いやはや酷い話もあったものですなあ…とは映画のお話ですけれどね。映画『パーフェクト・ケア』は裁判所に認められた法定後見人という立場を濫用、悪用して 高齢者の資産を好き勝手にしたり(本人のためと施設に放り込み、費用を払うためとして家や家財をうっぱらってしまったり)するビジネスが描かれているのですなあ。

 

 

ターゲットとした老齢女性ジェニファー(ダイアン・ウィースト!)が訳ありのマフィア絡みであったことから、高齢者を意のままに操ってぼろ儲けをする後見人ビジネスに勤しむマーラ(ロザムンド・パイク)は命を狙われて、追いつ追われつのアクションが展開する後半はともかく(といって、見どころなのでしょうけれど)、後見人ビジネスの実際といいますか、そちらの方こそ「酷い話…」であることの由縁です。

 

高齢者(に限りませんが)が認知症などにより、自らがさまざまな手続きなどを採れなくなったり、わけの分からない買物や契約をしてしまったりすることなど、そうしたトラブルを抑止するために、つまりは法律によってよかれと考えられる制度として後見人はあるわけですけれど、資産あるターゲットを見つけては医師と結託して裁判所を信用させ、後見人たる立場が認定されますと、本人は施設に閉じ込められて、マーラの側はやりたい放題なわけですね。

 

タイトルの『パーフェクト・ケア』はカタカナ語ですが邦題でありますね。後見人ビジネスを行う者としてはそれこそ「完全なお世話をいたします」ということでしょう。日本には「そんなことをしたら“立派な”泥棒だ」といった言い回しがありますけれど、言うまでも無く泥棒が立派なのではなくして、「誰がどう見ても明らかに」といった意味合いを揶揄的に、本来は全く裏返しの意味である「立派な」に込めて言っているわけで、そうした日本人の語感がこの映画のタイトルに「パーフェクト(完全な)」という言葉を当てたのでもありましょうね。ちなみに原題は「I care a lot」で、こちらで「a lot」とある部分が見れば分かるように実は「too much」に過ぎるものなのですから、感覚としては彼我に違いはないのでしょう。

 

ともあれ、この話の前提となる後見人制度ですけれど、アメリカと日本とでどの程度同じなのか違うのか、そのあたりは詳しくありませんですが、「成年後見制度」の利用を促す(もちろん必要に応じて、ですが)家庭裁判所のパンフレットによりますと、親族等が申し立てて後見人となる「任意後見」の他にやはり「法定後見」を裁判所が立てるという制度もあるようで。

 

日本の場合、申し立てできるのは四親等内の親族などの他には市区町村長ということのようですので、家裁に持ち込む前段階の手続きが大変そう。
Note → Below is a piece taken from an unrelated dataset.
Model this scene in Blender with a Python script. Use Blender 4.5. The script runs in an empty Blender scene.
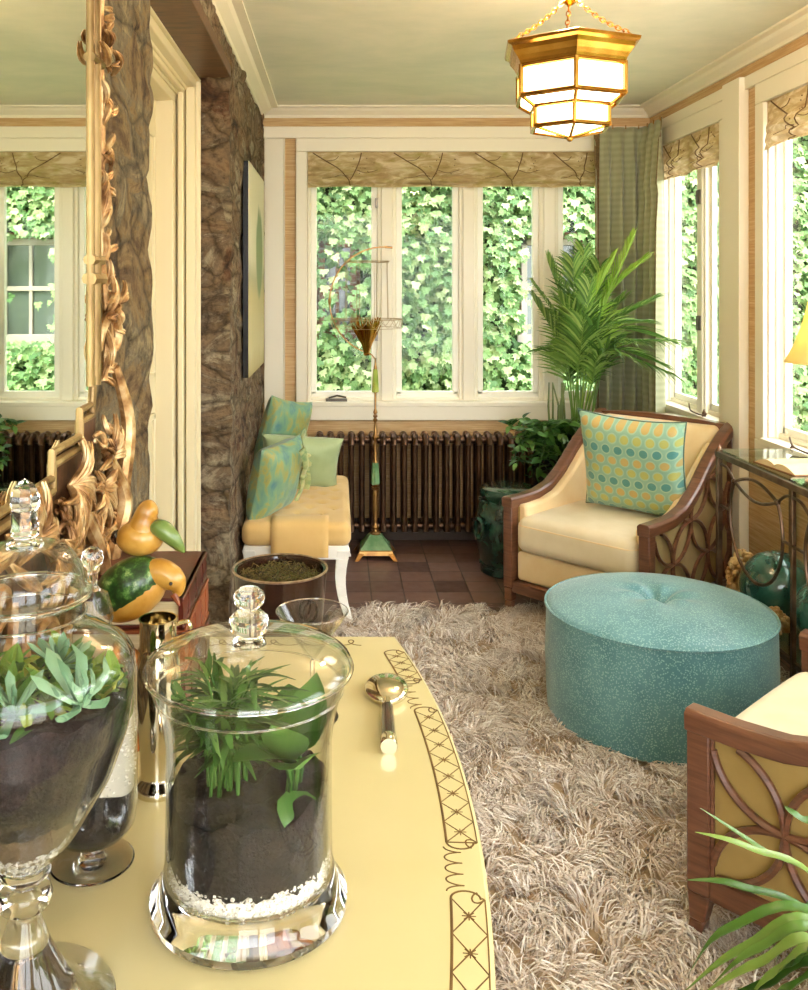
import bpy, math, random
from math import sin, cos, pi, sqrt, atan2
from mathutils import Vector, Matrix, noise
random.seed(7)
F = 920.0; VX = 338.0; VY = 285.0; CH = 1.42     # focal length in pixels, vanishing point, eye height
COL = bpy.context.scene.collection

# ------------------------------------------------------------------ mesh builder
class MB:
    def __init__(s): s.v = []; s.f = []; s.mi = []; s.cur = 0
    def add(s, vs, fs, M=None):
        b = len(s.v)
        if M is not None: vs = [M @ Vector(v) for v in vs]
        s.v.extend([tuple(v) for v in vs])
        for f in fs: s.f.append([b + i for i in f]); s.mi.append(s.cur)
        return s
    def box(s, x0, x1, y0, y1, z0, z1, M=None):
        vs = [(x0,y0,z0),(x1,y0,z0),(x1,y1,z0),(x0,y1,z0),(x0,y0,z1),(x1,y0,z1),(x1,y1,z1),(x0,y1,z1)]
        return s.add(vs, [(0,3,2,1),(4,5,6,7),(0,1,5,4),(1,2,6,5),(2,3,7,6),(3,0,4,7)], M)
    def hexa(s, a, b, M=None):           # a, b: two quads (bottom, top) of 4 points
        return s.add(list(a)+list(b), [(0,3,2,1),(4,5,6,7),(0,1,5,4),(1,2,6,5),(2,3,7,6),(3,0,4,7)], M)
    def lathe(s, prof, n=32, M=None, caps=True, ph=0.0, squash=(1,1)):
        vs = []; fs = []
        for r, z in prof:
            for k in range(n):
                a = ph + 2*pi*k/n
                vs.append((r*cos(a)*squash[0], r*sin(a)*squash[1], z))
        m = len(prof)
        for i in range(m-1):
            for k in range(n):
                k2 = (k+1) % n
                fs.append((i*n+k, i*n+k2, (i+1)*n+k2, (i+1)*n+k))
        if caps:
            if prof[0][0] > 1e-5: fs.append(tuple(reversed(range(n))))
            if prof[-1][0] > 1e-5: fs.append(tuple(range((m-1)*n, m*n)))
        return s.add(vs, fs, M)
    def tube(s, pts, r, n=8, closed=False, M=None, flat=None, up=None):
        pts = [Vector(p) for p in pts]; m = len(pts)
        rr = r if isinstance(r, (list, tuple)) else [r]*m
        T = []
        for i in range(m):
            if closed: t = pts[(i+1) % m] - pts[(i-1) % m]
            else: t = pts[min(i+1, m-1)] - pts[max(i-1, 0)]
            T.append(t.normalized() if t.length > 1e-9 else Vector((0,0,1)))
        if up is not None: u = Vector(up)
        else:
            u = Vector((0,0,1)) if abs(T[0].z) < .9 else Vector((1,0,0))
        vs = []; fs = []
        for i in range(m):
            if up is not None: u = Vector(up)
            u = (u - T[i]*u.dot(T[i]))
            u = u.normalized() if u.length > 1e-6 else T[i].orthogonal().normalized()
            w = T[i].cross(u)
            fa, fb = flat if flat else (1, 1)
            for k in range(n):
                a = 2*pi*k/n
                vs.append(pts[i] + u*(cos(a)*rr[i]*fa) + w*(sin(a)*rr[i]*fb))
        for i in range(m if closed else m-1):
            j = (i+1) % m
            for k in range(n):
                k2 = (k+1) % n
                fs.append((i*n+k, i*n+k2, j*n+k2, j*n+k))
        if not closed:
            fs.append(tuple(reversed(range(n)))); fs.append(tuple(range((m-1)*n, m*n)))
        return s.add(vs, fs, M)
    def ball(s, c, r, n=16, M=None, sc=(1,1,1)):
        T = Matrix.Translation(Vector(c)) @ Matrix.Diagonal((sc[0], sc[1], sc[2], 1))
        if M is not None: T = M @ T
        h = max(4, n//2)
        prof = [(max(1e-6, r*sin(pi*i/h)), -r*cos(pi*i/h)) for i in range(h+1)]
        return s.lathe(prof, n, T, caps=False)
    def rbox(s, sx, sy, sz, r, n=8, fn=None, M=None, nx=None, ny=None, nz=None):
        h = (sx/2, sy/2, sz/2); N = (nx or n, ny or n, nz or max(2, n//2))
        def axis(k):
            H = h[k]; e = [-H, -H+r*.15, -H+r*.45, -H+r*.8]
            inner = [-H+r + (2*H-2*r)*i/N[k] for i in range(N[k]+1)]
            return e + inner + [-x for x in reversed(e)]
        A = [axis(0), axis(1), axis(2)]
        idx = {}; vs = []; fs = []
        def vert(p):
            key = tuple(round(c, 6) for c in p)
            if key in idx: return idx[key]
            q = [max(-h[i]+r, min(h[i]-r, p[i])) for i in range(3)]
            d = Vector([p[i]-q[i] for i in range(3)])
            if d.length > 1e-9: d = d.normalized()*r
            o = Vector(q) + d
            if fn: o = Vector(fn(o))
            idx[key] = len(vs); vs.append(o); return idx[key]
        for ax in range(3):
            b, c = (ax+1) % 3, (ax+2) % 3
            for sgn in (-1, 1):
                for i in range(len(A[b])-1):
                    for j in range(len(A[c])-1):
                        q = []
                        for (ii, jj) in ((i,j),(i+1,j),(i+1,j+1),(i,j+1)):
                            p = [0,0,0]; p[ax] = sgn*h[ax]; p[b] = A[b][ii]; p[c] = A[c][jj]
                            q.append(vert(p))
                        if sgn < 0: q.reverse()
                        if len(set(q)) >= 3: fs.append(tuple(dict.fromkeys(q)))
        return s.add(vs, fs, M)
    def grid(s, fn, nu, nv, M=None, closeu=False):
        vs = [fn(i/nu, j/nv) for i in range(nu+1) for j in range(nv+1)]
        fs = [(i*(nv+1)+j, (i+1)*(nv+1)+j, (i+1)*(nv+1)+j+1, i*(nv+1)+j+1) for i in range(nu) for j in range(nv)]
        return s.add(vs, fs, M)
    def prism(s, poly, a0, a1, axis='z', M=None):
        def P(p, a):
            return {'z': (p[0], p[1], a), 'x': (a, p[0], p[1]), 'y': (p[0], a, p[1])}[axis]
        n = len(poly); vs = [P(p, a0) for p in poly] + [P(p, a1) for p in poly]
        fs = [tuple(reversed(range(n))), tuple(range(n, 2*n))] + [(i, (i+1) % n, n+(i+1) % n, n+i) for i in range(n)]
        return s.add(vs, fs, M)
    def build(s, name, mats, parent=None, smooth=True, bevel=0, solid=0, sub=0, angle=40):
        me = bpy.data.meshes.new(name); me.from_pydata(s.v, [], s.f)
        if not isinstance(mats, (list, tuple)): mats = [mats]
        for m in mats: me.materials.append(m)
        if len(mats) > 1: me.polygons.foreach_set('material_index', s.mi)
        me.validate(); 
        import bmesh
        bm = bmesh.new(); bm.from_mesh(me)
        if not solid and len(s.f) < 60000: bmesh.ops.recalc_face_normals(bm, faces=bm.faces)
        if smooth:
            ca = math.radians(angle)
            for f in bm.faces: f.smooth = True
            for e in bm.edges:
                if len(e.link_faces) == 2 and e.calc_face_angle(0) > ca: e.smooth = False
        bm.to_mesh(me); bm.free()
        o = bpy.data.objects.new(name, me); COL.objects.link(o)
        if parent is not None: o.parent = parent
        if solid:
            m = o.modifiers.new('s', 'SOLIDIFY'); m.thickness = solid; m.offset = 0
        if bevel:
            m = o.modifiers.new('b', 'BEVEL'); m.width = bevel; m.segments = 2; m.limit_method = 'ANGLE'; m.angle_limit = math.radians(35)
        if sub:
            m = o.modifiers.new('ss', 'SUBSURF'); m.levels = sub; m.render_levels = sub
        return o

def thing(name, label, cat, loc=(0,0,0), rotz=0.0, group=None):
    o = bpy.data.objects.new(name, None); COL.objects.link(o)
    o.empty_display_size = .05
    o.location = loc; o.rotation_euler = (0, 0, rotz); o['label'] = label; o['category'] = cat
    if group: o['group'] = group
    return o
def tag(o, label, cat, group=None, kind=None):
    o['label'] = label; o['category'] = cat
    if group: o['group'] = group
    if kind: o['kind'] = kind
    return o
def struct(o): o['kind'] = 'structure'; return o
def sthing(name, loc=(0,0,0)):
    o = bpy.data.objects.new(name, None); COL.objects.link(o); o.location = loc; o['kind'] = 'structure'; o.empty_display_size = .05
    return o
def plab(o, l): o['label'] = l; return o
def dup(root, loc, rotz, label=None, group=None):
    r = root.copy(); COL.objects.link(r); r.location = loc; r.rotation_euler = (0, 0, rotz)
    if label: r['label'] = label
    if group: r['group'] = group
    for ch in list(root.children):
        c = ch.copy(); COL.objects.link(c); c.parent = r
        for g in ch.children:
            d = g.copy(); COL.objects.link(d); d.parent = c
    return r
def T(x, y, z): return Matrix.Translation((x, y, z))
def R(deg, ax): return Matrix.Rotation(math.radians(deg), 4, ax)
def bez(P, n):                          # smooth curve through points (Catmull-Rom)
    P = [Vector(p) for p in P]; out = []
    for i in range(len(P)-1):
        p0 = P[max(i-1, 0)]; p1 = P[i]; p2 = P[i+1]; p3 = P[min(i+2, len(P)-1)]
        for k in range(n):
            t = k/n
            out.append(.5*((2*p1) + (p2-p0)*t + (2*p0-5*p1+4*p2-p3)*t*t + (3*p1-p0-3*p2+p3)*t**3))
    out.append(P[-1]); return out
def lerp(a, b, t): return a + (b-a)*t
def interp(tab, x):
    if x <= tab[0][0]: return tab[0][1]
    for (a, b), (c, d) in zip(tab, tab[1:]):
        if x <= c: return b + (d-b)*(x-a)/(c-a)
    return tab[-1][1]

# ------------------------------------------------------------------ materials
def lin(h):
    h = h.lstrip('#'); o = []
    for i in (0, 2, 4):
        c = int(h[i:i+2], 16)/255; o.append(c/12.92 if c <= .04045 else ((c+.055)/1.055)**2.4)
    return (o[0], o[1], o[2], 1)
class NT:
    def __init__(s, name):
        s.m = bpy.data.materials.new(name); s.m.use_nodes = True; s.t = s.m.node_tree; s.t.nodes.clear()
        s.out = s.t.nodes.new('ShaderNodeOutputMaterial')
    def n(s, ty, **k):
        o = s.t.nodes.new(ty)
        for a, b in k.items():
            if a.startswith('i_'):
                key = a[2:].replace('_', ' '); o.inputs[key].default_value = b
            else: setattr(o, a, b)
        return o
    def l(s, a, b): s.t.links.new(a, b)
    def math(s, op, a, b=None, clamp=False):
        o = s.t.nodes.new('ShaderNodeMath'); o.operation = op; o.use_clamp = clamp
        for i, x in enumerate((a, b)):
            if x is None: continue
            if isinstance(x, (int, float)): o.inputs[i].default_value = x
            else: s.l(x, o.inputs[i])
        return o.outputs[0]
    def mix(s, fac, a, b, mode='MIX'):
        o = s.t.nodes.new('ShaderNodeMix'); o.data_type = 'RGBA'; o.blend_type = mode
        for i, x in ((0, fac), (6, a), (7, b)):
            if isinstance(x, (int, float)): o.inputs[i].default_value = x
            elif isinstance(x, (tuple, list)): o.inputs[i].default_value = x
            else: s.l(x, o.inputs[i])
        return o.outputs[2]
    def coord(s, scale=(1,1,1), which='Object', rot=(0,0,0)):
        tc = s.n('ShaderNodeTexCoord'); mp = s.n('ShaderNodeMapping'); mp.inputs['Scale'].default_value = scale
        mp.inputs['Rotation'].default_value = rot
        s.l(tc.outputs[which], mp.inputs[0]); return mp.outputs[0]
    def noise(s, vec, scale=5, detail=4, rough=.55, dist=0):
        o = s.n('ShaderNodeTexNoise'); o.inputs['Scale'].default_value = scale; o.inputs['Detail'].default_value = detail
        o.inputs['Roughness'].default_value = rough; o.inputs['Distortion'].default_value = dist; s.l(vec, o.inputs['Vector']); return o.outputs[0]
    def voro(s, vec, scale=5, feat='F1', out='Distance', rnd=1):
        o = s.n('ShaderNodeTexVoronoi'); o.feature = feat; o.inputs['Scale'].default_value = scale; o.inputs['Randomness'].default_value = rnd
        s.l(vec, o.inputs['Vector']); return o.outputs[out]
    def ramp(s, fac, stops):
        o = s.n('ShaderNodeValToRGB'); e = o.color_ramp.elements
        while len(e) > 1: e.remove(e[-1])
        e[0].position = stops[0][0]; e[0].color = stops[0][1]
        for p, c in stops[1:]:
            x = e.new(p); x.color = c
        s.l(fac, o.inputs[0]); return o.outputs[0]
    def bump(s, h, strength=.3, dist=.01):
        o = s.n('ShaderNodeBump'); o.inputs['Strength'].default_value = strength; o.inputs['Distance'].default_value = dist
        s.l(h, o.inputs['Height']); return o.outputs[0]
    def princ(s, col, rough=.5, metal=0, nrm=None, **k):
        p = s.n('ShaderNodeBsdfPrincipled')
        for key, x in (('Base Color', col), ('Roughness', rough), ('Metallic', metal)):
            if isinstance(x, (int, float, tuple)): p.inputs[key].default_value = x
            else: s.l(x, p.inputs[key])
        if nrm is not None: s.l(nrm, p.inputs['Normal'])
        for a, b in k.items(): p.inputs[a.replace('_', ' ')].default_value = b
        return p.outputs[0]
    def done(s, sh): s.l(sh, s.out.inputs[0]); return s.m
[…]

されば、映画で描かれたように、被後見対象の人に親族がいるも介護等を顧みないからと、いつの間にか法定後見人が立てられてしまっていた…てなことまでは おそらく起こらないのではなかろうかと(もっとも映画は誇張してあって、描かれるところがアメリカの制度実態とは思いませんが)。

 

一方で、他人による後見人ビジネスの可能性は低いにせよ、親族という立場であっても必ずしも良心的な制度利用をするばかりでもないのかも。あまり考えたくないことですし、さしたる財産も無い者には想像もつきにくいことですけれど、親族内でマーラのような思惑が巡ることはあり得ないではないのでしょうなあ。それだから、という理由ばかりではないものの、「誰を成年後見人等に選任するかという家庭裁判所の判断については、不服申立てをすることはできません」とされているのですな。親族の誰かが、自ら後見人になろうと考えて申立てたところが、裁判所によって全くの別人(例えば弁護士や社会福祉士など)が選任されることなっても、決定には一切文句が言えないということで。

 

とまあ、映画との関わりから後見制度をやぶにらみした感がありますけれど、人生100年とも言われるような世の中になって、その長い人生のいつまでをしっかり自分の判断なり、自分の行動で対処していけるかは全くもって人それぞれでありますね。それだけに、後見制度の利用というのは結構なリアリティーのあるものになってきているのかもしれません。

 

個人的に他人事でないという心構えは持っていた方がいいのかもと思ったものでありますよ。月一回の通院介助に出向くくらいで済んでいるのは今のうちだけかもしれませんしね。ということで、折しも明日(3/16)は父親の通院日でして、例によって両親のところへ様子見に出かけますので一日お休みを頂戴し、再びお目にかかるのは明後日(3/17)ということに。ではでは。